Give the data below again exactly as written, without its pictures.

::::::::::

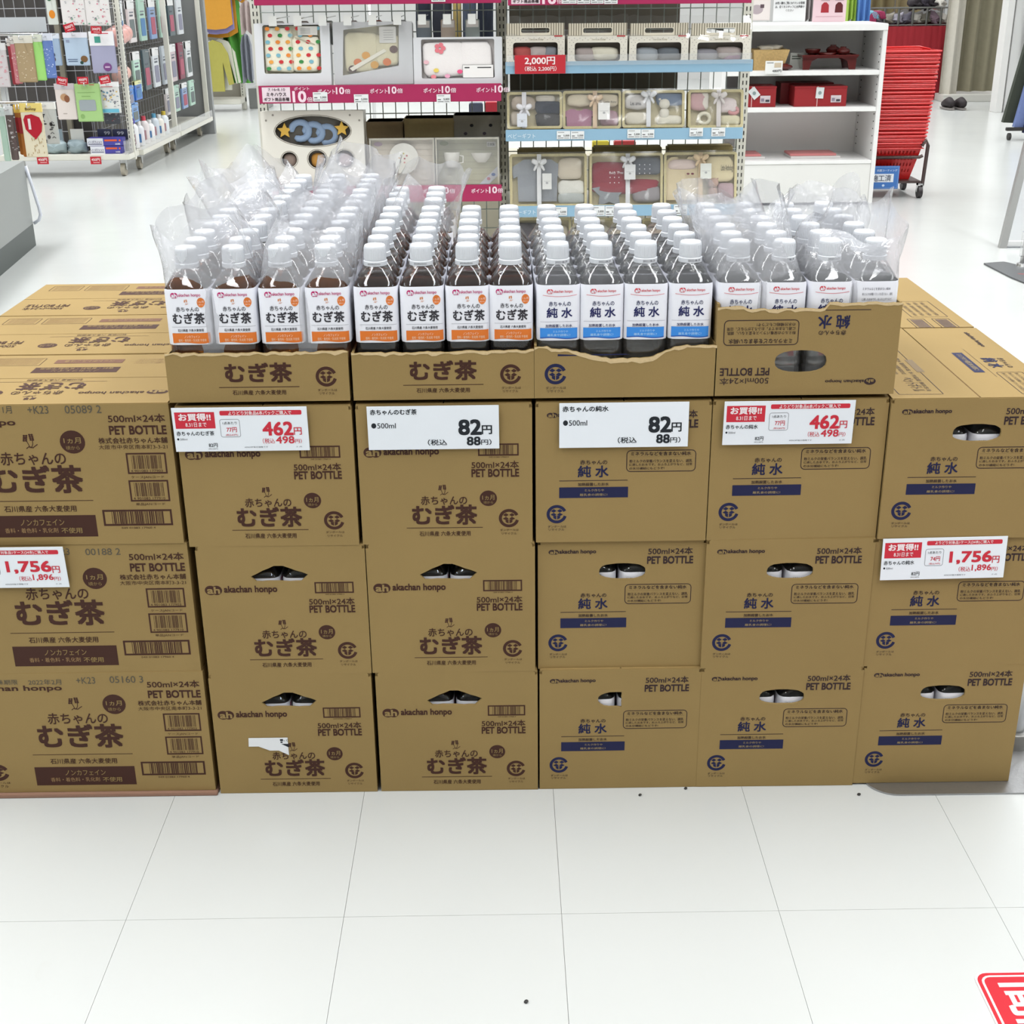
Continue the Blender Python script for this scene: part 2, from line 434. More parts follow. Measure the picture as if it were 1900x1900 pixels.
# scuffs on the floor
# ---------------------------------------------------------------- cardboard cases
BROWN = '42261D'; INK = '36272A'; NAVY = '1E2146'; CBL = '957D4F'
def jitter_loop(pts, amp, seg, rnd):
    out = []
    for i in range(len(pts)):
        a = Vector(pts[i]); b = Vector(pts[(i+1) % len(pts)]); n = max(1, int((b-a).length/seg))
        for k in range(n):
            p = a + (b-a)*k/n
            out.append((p.x + rnd.uniform(-amp, amp), p.y + rnd.uniform(-amp, amp)))
    return out
def holed_outline(kind, rnd):
    if kind == 'chevron':
        pts = [(.0805,.1700),(.1000,.1805),(.1175,.1880),(.1305,.1880),(.1500,.1805),(.1685,.1725),(.1575,.1610),(.0885,.1620)]
        return jitter_loop(pts, .0006, .008, rnd)
    if kind == 'lens':
        pts = [(.1300+.0360*math.copysign(abs(math.cos(a))**.8, math.cos(a)), .1685+.0138*math.copysign(abs(math.sin(a))**.75, math.sin(a))) for a in [2*PI*k/22 for k in range(22)]]
        return jitter_loop(pts, .0005, .01, rnd)
    if kind == 'half':
        pts = [(.1290+.0355*math.copysign(abs(math.cos(a))**.8, math.cos(a)), .1670+.0140*math.copysign(abs(math.sin(a))**.75, math.sin(a))) for a in [2*PI*k/22 for k in range(22)]]
        pts = [(min(x, .131), z) for x, z in pts]
        return jitter_loop(pts, .0005, .01, rnd)
def case_shell(W, D, H, hole=None, seam='y', notch=True, seed=0, flap_top=True, openr=None, T=.004):
    rnd = random.Random(seed)
    root = link('cardboard_case', None)
    b = MB()
    if notch: outer = [(0,0),(W,0),(W,H-.007),(W-.004,H-.007),(W-.004,H-.002),(W-.006,H),(.006,H),(.004,H-.002),(.004,H-.007),(0,H-.007)]
    else: outer = [(0,0),(W,0),(W,H),(0,H)]
    b.plate(outer, [hole] if hole else [], T, FRONT(0, 0, 0))
    b.box(0, D-T, 0, W, D, H-.002)
    b.box(0, T, 0, T, D-T, H-.002); b.box(W-T, T, 0, W, D-T, H-.002); b.box(T, T, 0, W-T, D-T, T)
    b.build('case_walls', CB, root)
    if flap_top:
        z = H-.002
        def flap(x0, y0, x1, y1, hx, hy):
            q = MB(); n = 8; vs = []; fs = []
            for i in range(n+1):
                for j in range(n+1):
                    a = i/n; c = j/n; x = x0+(x1-x0)*a; y = y0+(y1-y0)*c
                    lift = 0.0
                    vs.append((x, y, z+lift))
            for i in range(n):
                for j in range(n): fs.append((i*(n+1)+j, (i+1)*(n+1)+j, (i+1)*(n+1)+j+1, i*(n+1)+j+1))
            m = len(vs); vs2 = [(x, y, zz+.003) for x, y, zz in vs]
            q.add(vs + vs2, [f[::-1] for f in fs] + [tuple(i+m for i in f) for f in fs])
            for e in ([i for i in range(n+1)], [n*(n+1)+i for i in range(n+1)], [i*(n+1) for i in range(n+1)], [i*(n+1)+n for i in range(n+1)]):
                for k in range(n): q.f.append([e[k], e[k+1], e[k+1]+m, e[k]+m]); q.mi.append(0)
            q.build('flap', CB, root)
        if seam == 'y':
            flap(.001, .001, W/2-.001, D-.001, 1, 0); flap(W/2+.001, .001, W-.001, D-.001, -1, 0)
        else:
            flap(.001, .001, W-.001, D/2-.001, 0, 1); flap(.001, D/2+.001, W-.001, D-.001, 0, -1)
    return root
def tea_short_print():
    p = PR()
    p.sec('brand_lettering')
    p.logo(0.0095,0.1400,0.0345,0.1560, BROWN, CBL)
    p.text('akachan honpo', 0.0385,0.1410,0.1195,0.1550, BROWN, .03)
    p.sec('barcode')
    p.barcode(0.1775,0.1410,0.2375,0.1600, BROWN, .0022)
    p.text('049 01083 17960 4', 0.1935,0.1380,0.2225,0.1400, BROWN, 0)
    p.sec('volume_lettering')
    p.text('500ml×24本', 0.1675,0.1210,0.2375,0.1330, BROWN, .012); p.text('PET BOTTLE', 0.1675,0.1080,0.2375,0.1200, BROWN, .03)
    p.sec('product_name')
    p.wheat(0.1165,0.0790,0.1325,0.0950, BROWN)
    p.text('赤ちゃんの', 0.0905,0.0640,0.1595,0.0780, BROWN, .012); p.text('むぎ茶', 0.0775,0.0320,0.1735,0.0630, BROWN, .028)
    p.sec('age_mark')
    x0, z0, x1, z1 = 0.1785,0.0610,0.2045,0.0860
    p.disc((x0+x1)/2, (z0+z1)/2, (x1-x0)/2, (z1-z0)/2, BROWN)
    p.text('1ヵ月', 0.1825,0.0710,0.2005,0.0790, CBL, .01, 3); p.text('頃から', 0.1845,0.0650,0.1985,0.0690, CBL, 0, 3)
    p.sec('product_origin')
    x0, z0, x1, z1 = 0.0675,0.0260,0.1825,0.0270
    p.rect(x0, z0, x1, z1, BROWN)
    p.text('石川県産 六条大麦使用', 0.0865,0.0130,0.1635,0.0210, BROWN, .01)
    p.sec('recycling_mark')
    p.recycle(0.2065,0.0260,0.2375,0.0560, BROWN)
    p.text('ダンボールは', 0.2085,0.0200,0.2365,0.0240, BROWN, 0); p.text('リサイクル', 0.2105,0.0140,0.2335,0.0180, BROWN, 0)
    return p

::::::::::

* [Right answer]
Continue the Blender Python script for this scene: part 2, from line 434. More parts follow. Measure the picture as if it were 1900x1900 pixels.
# scuffs on the floor
# ---------------------------------------------------------------- cardboard cases
BROWN = '42261D'; INK = '36272A'; NAVY = '1E2146'; CBL = '957D4F'
def jitter_loop(pts, amp, seg, rnd):
    out = []
    for i in range(len(pts)):
        a = Vector(pts[i]); b = Vector(pts[(i+1) % len(pts)]); n = max(1, int((b-a).length/seg))
        for k in range(n):
            p = a + (b-a)*k/n
            out.append((p.x + rnd.uniform(-amp, amp), p.y + rnd.uniform(-amp, amp)))
    return out
def holed_outline(kind, rnd):
    if kind == 'chevron':
        pts = [(.0805,.1700),(.1000,.1805),(.1175,.1880),(.1305,.1880),(.1500,.1805),(.1685,.1725),(.1575,.1610),(.0885,.1620)]
        return jitter_loop(pts, .0006, .008, rnd)
    if kind == 'lens':
        pts = [(.1300+.0360*math.copysign(abs(math.cos(a))**.8, math.cos(a)), .1685+.0138*math.copysign(abs(math.sin(a))**.75, math.sin(a))) for a in [2*PI*k/22 for k in range(22)]]
        return jitter_loop(pts, .0005, .01, rnd)
    if kind == 'half':
        pts = [(.1290+.0355*math.copysign(abs(math.cos(a))**.8, math.cos(a)), .1670+.0140*math.copysign(abs(math.sin(a))**.75, math.sin(a))) for a in [2*PI*k/22 for k in range(22)]]
        pts = [(min(x, .131), z) for x, z in pts]
        return jitter_loop(pts, .0005, .01, rnd)
def case_shell(W, D, H, hole=None, seam='y', notch=True, seed=0, flap_top=True, openr=None, T=.004):
    rnd = random.Random(seed)
    root = link('cardboard_case', None)
    b = MB()
    if notch: outer = [(0,0),(W,0),(W,H-.007),(W-.004,H-.007),(W-.004,H-.002),(W-.006,H),(.006,H),(.004,H-.002),(.004,H-.007),(0,H-.007)]
    else: outer = [(0,0),(W,0),(W,H),(0,H)]
    b.plate(outer, [hole] if hole else [], T, FRONT(0, 0, 0))
    b.box(0, D-T, 0, W, D, H-.002)
    b.box(0, T, 0, T, D-T, H-.002); b.box(W-T, T, 0, W, D-T, H-.002); b.box(T, T, 0, W-T, D-T, T)
    b.build('case_walls', CB, root)
    if flap_top:
        z = H-.002
        def flap(x0, y0, x1, y1, hx, hy):
            q = MB(); n = 8; vs = []; fs = []
            for i in range(n+1):
                for j in range(n+1):
                    a = i/n; c = j/n; x = x0+(x1-x0)*a; y = y0+(y1-y0)*c
                    lift = 0.0
                    vs.append((x, y, z+lift))
            for i in range(n):
                for j in range(n): fs.append((i*(n+1)+j, (i+1)*(n+1)+j, (i+1)*(n+1)+j+1, i*(n+1)+j+1))
            m = len(vs); vs2 = [(x, y, zz+.003) for x, y, zz in vs]
            q.add(vs + vs2, [f[::-1] for f in fs] + [tuple(i+m for i in f) for f in fs])
            for e in ([i for i in range(n+1)], [n*(n+1)+i for i in range(n+1)], [i*(n+1) for i in range(n+1)], [i*(n+1)+n for i in range(n+1)]):
                for k in range(n): q.f.append([e[k], e[k+1], e[k+1]+m, e[k]+m]); q.mi.append(0)
            q.build('flap', CB, root)
        if seam == 'y':
            flap(.001, .001, W/2-.001, D-.001, 1, 0); flap(W/2+.001, .001, W-.001, D-.001, -1, 0)
        else:
            flap(.001, .001, W-.001, D/2-.001, 0, 1); flap(.001, D/2+.001, W-.001, D-.001, 0, -1)
    return root
def tea_short_print():
    p = PR()
    p.sec('brand_lettering')
    p.logo(0.0095,0.1400,0.0345,0.1560, BROWN, CBL)
    p.text('akachan honpo', 0.0385,0.1410,0.1195,0.1550, BROWN, .03)
    p.sec('barcode')
    p.barcode(0.1775,0.1410,0.2375,0.1600, BROWN, .0022)
    p.text('049 01083 17960 4', 0.1935,0.1380,0.2225,0.1400, BROWN, 0)
    p.sec('volume_lettering')
    p.text('500ml×24本', 0.1675,0.1210,0.2375,0.1330, BROWN, .012); p.text('PET BOTTLE', 0.1675,0.1080,0.2375,0.1200, BROWN, .03)
    p.sec('product_name')
    p.wheat(0.1165,0.0790,0.1325,0.0950, BROWN)
    p.text('赤ちゃんの', 0.0905,0.0640,0.1595,0.0780, BROWN, .012); p.text('むぎ茶', 0.0775,0.0320,0.1735,0.0630, BROWN, .028)
    p.sec('age_mark')
    x0, z0, x1, z1 = 0.1785,0.0610,0.2045,0.0860
    p.disc((x0+x1)/2, (z0+z1)/2, (x1-x0)/2, (z1-z0)/2, BROWN)
    p.text('1ヵ月', 0.1825,0.0710,0.2005,0.0790, CBL, .01, 3); p.text('頃から', 0.1845,0.0650,0.1985,0.0690, CBL, 0, 3)
    p.sec('product_origin')
    x0, z0, x1, z1 = 0.0675,0.0260,0.1825,0.0270
    p.rect(x0, z0, x1, z1, BROWN)
    p.text('石川県産 六条大麦使用', 0.0865,0.0130,0.1635,0.0210, BROWN, .01)
    p.sec('recycling_mark')
    p.recycle(0.2065,0.0260,0.2375,0.0560, BROWN)
    p.text('ダンボールは', 0.2085,0.0200,0.2365,0.0240, BROWN, 0); p.text('リサイクル', 0.2105,0.0140,0.2335,0.0180, BROWN, 0)
    return p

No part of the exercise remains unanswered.